You can use -not instead of \! with GNU and BSD find. It isn't POSIX compliant, but it doesn't require an escape to prevent the shell from interpreting it.

To build the expression from patterns in a file, it's a small matter of shell scripting:

#!/bin/sh
set --
while IFS= read -r pattern
do
    set -- "$@" -o "$pattern"
done < .fnpatterns
if [ $# -ne 0 ]; then
  shift
  set -- -not \( "$@" \)
fi
find . "$@"

This expects a file in the current directory called .fnpatterns with one pattern per line. To mimic the one-liner above, it would need to contain:

*.txt
*.bz2
*.zip

Note that the shell script escapes the * characters in the patterns for you.

You can make this arbitrarily complex. Some ideas:

  • Add -type f to the find command so it only shows normal files, not directories.

  • Pass the pattern file name in as an argument instead of expecting it in a fixed location

  • Keep the pattern file where it is, but add -o -name .fnpatterns to the built-up find command so it doesn't show up in the output. (This would also avoid the need for the shift hack to "eat" the lead -o in the built-up expression.)

  • Add actions to the find command via -exec or similar.

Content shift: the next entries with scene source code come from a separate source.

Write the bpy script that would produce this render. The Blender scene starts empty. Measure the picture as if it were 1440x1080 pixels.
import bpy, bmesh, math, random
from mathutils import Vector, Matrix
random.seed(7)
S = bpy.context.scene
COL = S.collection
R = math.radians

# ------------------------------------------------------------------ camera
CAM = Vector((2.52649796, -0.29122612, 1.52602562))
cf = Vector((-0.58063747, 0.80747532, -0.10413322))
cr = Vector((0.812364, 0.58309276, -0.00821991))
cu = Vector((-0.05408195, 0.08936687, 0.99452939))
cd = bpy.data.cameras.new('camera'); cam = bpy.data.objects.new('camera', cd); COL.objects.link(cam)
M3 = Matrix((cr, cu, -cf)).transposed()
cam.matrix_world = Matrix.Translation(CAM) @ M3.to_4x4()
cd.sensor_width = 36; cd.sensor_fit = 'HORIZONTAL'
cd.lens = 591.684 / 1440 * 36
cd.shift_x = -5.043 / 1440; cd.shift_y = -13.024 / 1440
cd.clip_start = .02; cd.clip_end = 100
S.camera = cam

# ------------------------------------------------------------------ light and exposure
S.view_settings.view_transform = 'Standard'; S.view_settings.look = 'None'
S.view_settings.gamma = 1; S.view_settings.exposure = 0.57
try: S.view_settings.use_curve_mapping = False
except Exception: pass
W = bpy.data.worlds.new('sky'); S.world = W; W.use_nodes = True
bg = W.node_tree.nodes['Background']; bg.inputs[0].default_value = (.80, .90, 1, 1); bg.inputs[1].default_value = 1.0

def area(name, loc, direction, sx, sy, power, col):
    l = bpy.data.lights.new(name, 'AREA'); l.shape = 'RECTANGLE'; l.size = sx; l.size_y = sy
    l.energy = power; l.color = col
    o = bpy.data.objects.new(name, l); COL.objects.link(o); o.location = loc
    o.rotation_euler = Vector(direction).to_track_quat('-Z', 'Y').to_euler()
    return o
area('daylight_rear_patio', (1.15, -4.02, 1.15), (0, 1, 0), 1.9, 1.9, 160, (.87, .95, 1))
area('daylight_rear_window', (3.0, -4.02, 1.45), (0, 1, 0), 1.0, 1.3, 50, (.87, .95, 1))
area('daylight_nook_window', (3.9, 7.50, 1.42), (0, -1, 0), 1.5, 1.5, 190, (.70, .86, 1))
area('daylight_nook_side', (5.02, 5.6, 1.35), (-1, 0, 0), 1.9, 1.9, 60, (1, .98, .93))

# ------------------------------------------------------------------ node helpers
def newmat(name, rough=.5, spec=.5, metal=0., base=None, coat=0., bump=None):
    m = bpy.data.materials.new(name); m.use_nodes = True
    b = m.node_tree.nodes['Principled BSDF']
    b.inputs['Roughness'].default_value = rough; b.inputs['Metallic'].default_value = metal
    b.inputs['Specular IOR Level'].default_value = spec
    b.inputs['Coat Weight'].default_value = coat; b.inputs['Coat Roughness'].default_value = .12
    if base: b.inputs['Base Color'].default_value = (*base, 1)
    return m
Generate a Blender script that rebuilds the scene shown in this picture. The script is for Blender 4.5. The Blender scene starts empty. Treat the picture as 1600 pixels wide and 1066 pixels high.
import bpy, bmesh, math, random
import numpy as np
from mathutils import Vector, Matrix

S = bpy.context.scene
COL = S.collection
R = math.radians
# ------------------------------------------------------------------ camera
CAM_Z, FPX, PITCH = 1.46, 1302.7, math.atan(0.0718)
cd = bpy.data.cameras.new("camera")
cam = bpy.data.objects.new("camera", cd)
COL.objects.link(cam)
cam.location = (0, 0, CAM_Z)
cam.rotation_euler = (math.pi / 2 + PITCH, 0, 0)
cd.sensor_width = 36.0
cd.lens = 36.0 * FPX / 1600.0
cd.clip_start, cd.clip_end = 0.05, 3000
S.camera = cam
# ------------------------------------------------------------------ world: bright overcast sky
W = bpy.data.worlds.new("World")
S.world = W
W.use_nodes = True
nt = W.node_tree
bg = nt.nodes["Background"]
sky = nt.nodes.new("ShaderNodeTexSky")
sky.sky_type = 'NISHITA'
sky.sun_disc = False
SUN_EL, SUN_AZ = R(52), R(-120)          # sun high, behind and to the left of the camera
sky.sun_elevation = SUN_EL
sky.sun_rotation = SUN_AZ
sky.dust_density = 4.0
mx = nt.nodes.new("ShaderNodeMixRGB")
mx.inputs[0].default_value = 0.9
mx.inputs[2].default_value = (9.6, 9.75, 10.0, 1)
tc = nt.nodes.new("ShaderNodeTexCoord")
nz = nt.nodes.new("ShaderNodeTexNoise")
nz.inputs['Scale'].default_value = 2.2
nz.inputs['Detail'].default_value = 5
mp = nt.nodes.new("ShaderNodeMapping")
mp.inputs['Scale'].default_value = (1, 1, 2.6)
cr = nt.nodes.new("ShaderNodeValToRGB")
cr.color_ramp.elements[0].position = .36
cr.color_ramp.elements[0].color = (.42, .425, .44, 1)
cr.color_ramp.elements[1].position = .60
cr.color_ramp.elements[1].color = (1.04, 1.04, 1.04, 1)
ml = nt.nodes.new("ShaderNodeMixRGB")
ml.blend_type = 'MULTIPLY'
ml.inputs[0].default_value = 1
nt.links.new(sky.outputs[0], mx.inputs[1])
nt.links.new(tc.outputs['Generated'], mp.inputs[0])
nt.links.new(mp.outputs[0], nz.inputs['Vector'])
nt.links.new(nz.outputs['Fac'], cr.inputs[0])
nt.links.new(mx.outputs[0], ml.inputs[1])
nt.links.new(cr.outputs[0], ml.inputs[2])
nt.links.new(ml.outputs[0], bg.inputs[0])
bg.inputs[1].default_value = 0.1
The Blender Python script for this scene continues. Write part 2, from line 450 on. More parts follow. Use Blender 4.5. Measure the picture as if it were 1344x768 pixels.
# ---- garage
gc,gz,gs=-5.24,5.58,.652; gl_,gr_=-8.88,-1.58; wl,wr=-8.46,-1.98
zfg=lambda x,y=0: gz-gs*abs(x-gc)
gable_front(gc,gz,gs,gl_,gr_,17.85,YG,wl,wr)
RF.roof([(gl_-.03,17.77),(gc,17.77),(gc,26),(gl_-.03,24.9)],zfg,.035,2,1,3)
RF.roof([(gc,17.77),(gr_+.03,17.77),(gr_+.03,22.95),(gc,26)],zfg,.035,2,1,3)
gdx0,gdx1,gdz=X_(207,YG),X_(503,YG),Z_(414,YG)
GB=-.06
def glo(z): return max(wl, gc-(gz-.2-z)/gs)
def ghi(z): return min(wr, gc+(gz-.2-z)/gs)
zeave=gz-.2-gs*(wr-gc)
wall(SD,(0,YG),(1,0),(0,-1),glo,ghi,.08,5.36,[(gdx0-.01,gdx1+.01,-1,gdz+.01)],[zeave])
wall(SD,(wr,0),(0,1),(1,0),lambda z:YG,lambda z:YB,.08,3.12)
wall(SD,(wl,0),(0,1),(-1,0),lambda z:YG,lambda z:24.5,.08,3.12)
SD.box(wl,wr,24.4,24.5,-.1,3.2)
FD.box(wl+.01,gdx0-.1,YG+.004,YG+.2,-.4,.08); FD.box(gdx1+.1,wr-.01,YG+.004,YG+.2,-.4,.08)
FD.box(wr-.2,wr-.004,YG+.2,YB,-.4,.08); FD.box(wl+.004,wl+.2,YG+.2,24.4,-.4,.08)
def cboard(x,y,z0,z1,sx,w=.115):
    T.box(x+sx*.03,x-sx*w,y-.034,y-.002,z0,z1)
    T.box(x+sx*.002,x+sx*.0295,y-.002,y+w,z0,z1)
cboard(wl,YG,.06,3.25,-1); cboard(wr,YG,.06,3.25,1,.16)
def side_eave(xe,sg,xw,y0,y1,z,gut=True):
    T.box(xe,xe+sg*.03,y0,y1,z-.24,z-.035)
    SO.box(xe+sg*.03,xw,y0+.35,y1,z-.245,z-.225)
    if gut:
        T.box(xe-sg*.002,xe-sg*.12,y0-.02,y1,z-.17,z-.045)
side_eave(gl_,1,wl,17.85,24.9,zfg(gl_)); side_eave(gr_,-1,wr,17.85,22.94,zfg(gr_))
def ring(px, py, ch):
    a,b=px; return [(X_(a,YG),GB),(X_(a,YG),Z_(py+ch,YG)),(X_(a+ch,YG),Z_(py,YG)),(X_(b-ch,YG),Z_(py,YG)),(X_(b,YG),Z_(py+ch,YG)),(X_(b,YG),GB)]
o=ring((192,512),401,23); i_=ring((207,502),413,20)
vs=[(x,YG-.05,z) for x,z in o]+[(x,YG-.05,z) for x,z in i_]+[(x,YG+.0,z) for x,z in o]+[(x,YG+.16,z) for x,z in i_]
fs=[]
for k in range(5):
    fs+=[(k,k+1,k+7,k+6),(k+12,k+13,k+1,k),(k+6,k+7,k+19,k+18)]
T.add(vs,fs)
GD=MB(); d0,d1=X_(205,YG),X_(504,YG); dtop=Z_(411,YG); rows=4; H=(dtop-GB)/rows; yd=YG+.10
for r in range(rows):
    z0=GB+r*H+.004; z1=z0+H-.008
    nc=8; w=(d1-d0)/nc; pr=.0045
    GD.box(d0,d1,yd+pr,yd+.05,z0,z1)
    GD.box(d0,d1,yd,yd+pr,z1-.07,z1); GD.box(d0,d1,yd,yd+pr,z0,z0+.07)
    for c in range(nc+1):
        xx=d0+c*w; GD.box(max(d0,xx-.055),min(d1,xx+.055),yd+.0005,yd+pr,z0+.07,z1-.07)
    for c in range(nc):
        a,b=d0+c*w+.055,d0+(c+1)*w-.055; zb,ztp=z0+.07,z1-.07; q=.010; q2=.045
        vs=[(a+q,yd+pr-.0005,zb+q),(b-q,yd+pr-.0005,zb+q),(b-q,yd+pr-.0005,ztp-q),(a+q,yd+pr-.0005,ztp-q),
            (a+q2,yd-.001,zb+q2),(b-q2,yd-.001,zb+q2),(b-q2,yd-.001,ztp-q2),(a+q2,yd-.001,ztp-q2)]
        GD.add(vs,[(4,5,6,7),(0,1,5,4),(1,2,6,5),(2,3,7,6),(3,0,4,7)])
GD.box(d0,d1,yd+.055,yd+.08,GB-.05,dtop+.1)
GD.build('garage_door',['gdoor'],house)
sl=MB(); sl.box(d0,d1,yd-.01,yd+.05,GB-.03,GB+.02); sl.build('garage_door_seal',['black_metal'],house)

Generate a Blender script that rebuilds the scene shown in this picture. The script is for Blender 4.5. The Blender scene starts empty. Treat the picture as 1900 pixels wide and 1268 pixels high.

  • Allow blank lines or comments in the patterns file

2
  • what does set -- mean?
    – Roberto
    Jun 5, 2014 at 23:19
  • @Roberto: The first one clears all of the script's positional parameters: $1, $2, etc. The second appends -o $pattern to the parameter list, so that at the end of the loop we have all the patterns from the .fnpatterns file as if passed to the script in quasi-find expression form. We've got an extra -o on the front, so we shift it off, then wrap the whole thing in a negation with the third set -- command. Now our positional parameter list contains a valid find expression which we pass using "$@". Jun 6, 2014 at 7:59
3

Since you mention Perl...

#!/usr/bin/perl

use strict;
use warnings;
use File::Find qw{find};

my %patterns;
while (<>) {
  chomp;
  $patterns{$_}++;
}

die "No pattern supplied\n" unless keys %patterns;

find( 
    sub{
           my $matches_a_pattern=0;
           for my $pattern (keys %patterns){
               my $glob_pattern = $pattern;
               for($glob_pattern){
                   s/\./\\./g;
                   s/\*/.*/g;
                   s/\?/./g;
               }
               $matches_a_pattern++ if ( /\Q$pattern\E/ or /$glob_pattern/);
           }

           print "$File::Find::name\n" unless $matches_a_pattern;
     }
    , '.' )

Invoke this as

/path/to/my/script file_with_patterns

Replace the . at the end with the top of the tree you want to walk.